Casados obrigados a declarar rendimentos em conjunto
"Em Portugal, quem está casado e tem filhos é penalizado no IRS", diz Rosa Freitas Soares, especialista em fiscalidade na consultadoria Deloitte & Touche.

A lei não permite que os casados possam declarar os rendimentos em separado, mesmo os que casaram com separação de bens, o que é um "anacronismo", afirma Isabel Marques da Silva, professora de Finanças Publicas na Universidade Católica Portuguesa. "A grande injustiça não é a contribuição conjunta em si, mas a sua obrigatoriedade.
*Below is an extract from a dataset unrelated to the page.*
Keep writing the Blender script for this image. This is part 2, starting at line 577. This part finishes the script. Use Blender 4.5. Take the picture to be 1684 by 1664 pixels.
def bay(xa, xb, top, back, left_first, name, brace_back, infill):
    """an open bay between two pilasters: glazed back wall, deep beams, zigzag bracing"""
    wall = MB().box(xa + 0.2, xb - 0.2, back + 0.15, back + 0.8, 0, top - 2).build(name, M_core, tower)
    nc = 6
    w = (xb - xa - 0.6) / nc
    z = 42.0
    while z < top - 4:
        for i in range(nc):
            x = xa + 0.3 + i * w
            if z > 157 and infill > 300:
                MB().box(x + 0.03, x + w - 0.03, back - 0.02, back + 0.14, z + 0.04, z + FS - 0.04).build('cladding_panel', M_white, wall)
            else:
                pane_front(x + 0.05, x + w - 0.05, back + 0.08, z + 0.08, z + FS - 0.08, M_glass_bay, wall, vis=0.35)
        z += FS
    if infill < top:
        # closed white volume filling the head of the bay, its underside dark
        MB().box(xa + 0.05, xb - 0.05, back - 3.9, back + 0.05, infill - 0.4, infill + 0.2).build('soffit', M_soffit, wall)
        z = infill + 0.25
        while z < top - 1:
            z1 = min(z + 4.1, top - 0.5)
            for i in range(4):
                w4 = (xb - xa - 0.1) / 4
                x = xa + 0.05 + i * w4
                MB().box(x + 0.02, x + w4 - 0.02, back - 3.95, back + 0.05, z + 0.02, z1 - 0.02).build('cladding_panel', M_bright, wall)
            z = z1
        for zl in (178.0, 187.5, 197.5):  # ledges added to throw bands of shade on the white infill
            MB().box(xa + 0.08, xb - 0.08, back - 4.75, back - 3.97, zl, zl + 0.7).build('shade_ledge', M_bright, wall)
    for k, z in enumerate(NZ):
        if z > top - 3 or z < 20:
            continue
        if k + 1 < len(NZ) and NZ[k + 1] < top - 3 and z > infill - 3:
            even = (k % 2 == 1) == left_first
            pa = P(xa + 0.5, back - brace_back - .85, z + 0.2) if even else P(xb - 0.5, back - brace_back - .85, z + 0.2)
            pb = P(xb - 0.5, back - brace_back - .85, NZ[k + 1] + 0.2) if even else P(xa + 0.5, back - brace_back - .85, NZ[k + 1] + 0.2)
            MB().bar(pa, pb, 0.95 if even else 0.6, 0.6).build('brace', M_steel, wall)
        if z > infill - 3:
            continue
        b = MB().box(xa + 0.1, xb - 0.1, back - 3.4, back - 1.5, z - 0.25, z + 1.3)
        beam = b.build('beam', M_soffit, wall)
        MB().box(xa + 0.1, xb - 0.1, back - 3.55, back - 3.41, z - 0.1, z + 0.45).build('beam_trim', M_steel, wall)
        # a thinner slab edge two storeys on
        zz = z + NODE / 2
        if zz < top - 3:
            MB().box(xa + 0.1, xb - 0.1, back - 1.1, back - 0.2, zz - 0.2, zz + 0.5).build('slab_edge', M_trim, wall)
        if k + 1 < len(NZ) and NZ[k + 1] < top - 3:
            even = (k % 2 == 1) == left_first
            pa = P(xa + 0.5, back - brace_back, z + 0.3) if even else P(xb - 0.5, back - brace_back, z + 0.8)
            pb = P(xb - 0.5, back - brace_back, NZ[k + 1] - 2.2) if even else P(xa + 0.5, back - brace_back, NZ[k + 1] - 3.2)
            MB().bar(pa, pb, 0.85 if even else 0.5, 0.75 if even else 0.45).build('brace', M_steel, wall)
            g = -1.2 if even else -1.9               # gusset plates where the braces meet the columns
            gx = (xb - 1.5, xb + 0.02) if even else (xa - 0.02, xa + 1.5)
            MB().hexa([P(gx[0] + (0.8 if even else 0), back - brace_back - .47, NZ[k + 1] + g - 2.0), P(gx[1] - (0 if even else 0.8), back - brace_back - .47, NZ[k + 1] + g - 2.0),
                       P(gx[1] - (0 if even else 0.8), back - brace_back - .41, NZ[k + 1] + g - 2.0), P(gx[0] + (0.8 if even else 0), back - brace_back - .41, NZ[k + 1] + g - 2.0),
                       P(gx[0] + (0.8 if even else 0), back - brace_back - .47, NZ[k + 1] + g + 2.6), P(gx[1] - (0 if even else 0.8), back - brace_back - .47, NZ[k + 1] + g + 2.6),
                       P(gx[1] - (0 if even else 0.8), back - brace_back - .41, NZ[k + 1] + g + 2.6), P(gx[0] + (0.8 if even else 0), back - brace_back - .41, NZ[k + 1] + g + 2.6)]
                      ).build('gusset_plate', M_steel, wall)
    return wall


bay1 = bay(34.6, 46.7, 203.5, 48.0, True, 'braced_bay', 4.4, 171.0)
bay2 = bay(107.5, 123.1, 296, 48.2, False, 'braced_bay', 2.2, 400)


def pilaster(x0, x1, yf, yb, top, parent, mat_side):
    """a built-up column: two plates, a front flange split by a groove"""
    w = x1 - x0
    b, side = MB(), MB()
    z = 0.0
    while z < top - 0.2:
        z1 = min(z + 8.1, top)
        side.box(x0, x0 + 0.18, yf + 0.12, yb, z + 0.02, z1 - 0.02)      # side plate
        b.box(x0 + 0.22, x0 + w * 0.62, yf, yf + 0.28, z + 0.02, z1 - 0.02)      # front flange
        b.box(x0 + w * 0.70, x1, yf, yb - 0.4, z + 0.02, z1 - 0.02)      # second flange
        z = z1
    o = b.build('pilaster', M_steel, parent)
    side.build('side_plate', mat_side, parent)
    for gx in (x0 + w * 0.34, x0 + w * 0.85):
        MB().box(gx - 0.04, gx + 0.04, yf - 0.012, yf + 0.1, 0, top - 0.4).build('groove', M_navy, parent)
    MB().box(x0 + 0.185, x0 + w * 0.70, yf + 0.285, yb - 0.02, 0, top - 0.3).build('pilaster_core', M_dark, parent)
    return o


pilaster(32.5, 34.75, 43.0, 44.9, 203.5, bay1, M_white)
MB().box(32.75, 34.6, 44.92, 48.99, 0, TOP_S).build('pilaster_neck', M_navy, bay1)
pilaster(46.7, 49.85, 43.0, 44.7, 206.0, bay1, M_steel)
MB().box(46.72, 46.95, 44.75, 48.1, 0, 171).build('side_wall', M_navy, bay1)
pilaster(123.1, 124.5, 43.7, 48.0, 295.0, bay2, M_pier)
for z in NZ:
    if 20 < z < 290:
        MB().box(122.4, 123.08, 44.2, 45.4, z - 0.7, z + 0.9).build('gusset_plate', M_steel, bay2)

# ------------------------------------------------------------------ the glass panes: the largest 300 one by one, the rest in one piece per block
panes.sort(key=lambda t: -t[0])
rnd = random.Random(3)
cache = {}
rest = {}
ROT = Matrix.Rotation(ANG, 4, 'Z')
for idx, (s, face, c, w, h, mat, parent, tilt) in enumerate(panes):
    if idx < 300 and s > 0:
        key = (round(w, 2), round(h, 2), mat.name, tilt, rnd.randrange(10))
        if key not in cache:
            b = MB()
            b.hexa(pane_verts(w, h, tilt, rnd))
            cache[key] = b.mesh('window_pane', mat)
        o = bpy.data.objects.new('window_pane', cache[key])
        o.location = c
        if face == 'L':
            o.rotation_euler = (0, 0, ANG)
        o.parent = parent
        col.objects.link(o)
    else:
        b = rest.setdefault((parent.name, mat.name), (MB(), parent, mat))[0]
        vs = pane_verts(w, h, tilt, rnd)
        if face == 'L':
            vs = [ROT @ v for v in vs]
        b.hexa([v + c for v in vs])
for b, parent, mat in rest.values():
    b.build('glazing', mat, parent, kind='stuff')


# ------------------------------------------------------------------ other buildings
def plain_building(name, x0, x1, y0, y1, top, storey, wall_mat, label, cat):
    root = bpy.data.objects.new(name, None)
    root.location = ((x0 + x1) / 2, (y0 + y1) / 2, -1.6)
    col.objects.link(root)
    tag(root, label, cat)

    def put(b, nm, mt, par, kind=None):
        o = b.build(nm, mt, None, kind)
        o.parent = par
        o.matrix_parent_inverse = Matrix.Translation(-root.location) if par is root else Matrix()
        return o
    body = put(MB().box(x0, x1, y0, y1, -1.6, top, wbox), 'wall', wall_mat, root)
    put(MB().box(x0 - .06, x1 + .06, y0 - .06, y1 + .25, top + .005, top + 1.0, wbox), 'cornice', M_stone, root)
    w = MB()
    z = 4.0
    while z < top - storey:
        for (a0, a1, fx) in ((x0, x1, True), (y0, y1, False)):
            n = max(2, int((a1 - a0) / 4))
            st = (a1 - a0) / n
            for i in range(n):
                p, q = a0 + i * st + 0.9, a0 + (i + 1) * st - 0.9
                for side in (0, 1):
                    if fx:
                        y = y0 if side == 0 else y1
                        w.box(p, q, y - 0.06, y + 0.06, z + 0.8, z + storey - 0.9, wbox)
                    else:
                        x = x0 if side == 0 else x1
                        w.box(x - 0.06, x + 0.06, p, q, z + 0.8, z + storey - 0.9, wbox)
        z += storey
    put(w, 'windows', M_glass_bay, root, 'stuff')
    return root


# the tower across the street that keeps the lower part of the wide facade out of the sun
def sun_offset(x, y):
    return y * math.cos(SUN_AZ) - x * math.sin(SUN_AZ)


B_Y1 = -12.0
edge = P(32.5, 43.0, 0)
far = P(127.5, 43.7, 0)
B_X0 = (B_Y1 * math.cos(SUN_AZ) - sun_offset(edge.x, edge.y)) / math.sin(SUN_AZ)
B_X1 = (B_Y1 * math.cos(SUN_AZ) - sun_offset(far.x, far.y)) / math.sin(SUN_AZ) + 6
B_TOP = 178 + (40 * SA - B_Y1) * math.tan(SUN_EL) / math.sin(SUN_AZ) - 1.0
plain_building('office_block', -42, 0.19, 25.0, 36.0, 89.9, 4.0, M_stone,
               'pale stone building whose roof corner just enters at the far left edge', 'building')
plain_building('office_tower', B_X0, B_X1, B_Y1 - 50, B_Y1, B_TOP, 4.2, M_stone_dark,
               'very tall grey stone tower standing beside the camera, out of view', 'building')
Até em Espanha foi considerada inconstitucional", declara. "É um sistema retrógrado", continua a docente, justificando que pessoas que vivem em união de facto têm liberdade de declarar os rendimentos em conjunto ou em separado.

"Como só é feita uma declaração, há deduções que só podem ser feitas uma vez", frisa Rosa Freitas Soares.

Numa simulação elaborada pela Deloitte, a pedido da APFN e tendo como objectivo mostrar qual a carga fiscal incidente sobre um agregado familiar constituído por um casal com três dependentes e sobre duas pessoas solteiras, com dependentes, e com um rendimento bruto de setenta mil euros, os resultados são claros: o imposto a pagar pelos casados é de 10.673 euros, enquanto os solteiros se ficam pelos 8210. Rosa Freitas Soares garante que, em termos fiscais, "o mais compensador é estar solteiro ou divorciado".

"O rendimento deveria ser distribuído por quantas pessoas tem um agregado familiar", diz Diogo Leite de Campos, professor de Direito Fiscal em Coimbra e que presidiu à comissão que elaborou a lei geral tributária. O que acontece, a uma família com mais filhos, é que "o fisco faz de conta que o rendimento é distribuído apenas pelo casal". "É ilegítimo que despesas essenciais como saúde e educação tenham 'plafonds'", continua o fiscalista.

"Na lógica de que marido e mulher devem dividir o rendimento pelos dois, é da mais elementar justiça que o possam dividir por todos os elementos do agregado. Isto não é uma questão de beneficiar a família, mas da mais elementar justiça", conclui o professor, que apresentou estas e outras propostas a pedido do então ministro das Finanças, Sousa Franco, mas que acabaram por "ficar na gaveta".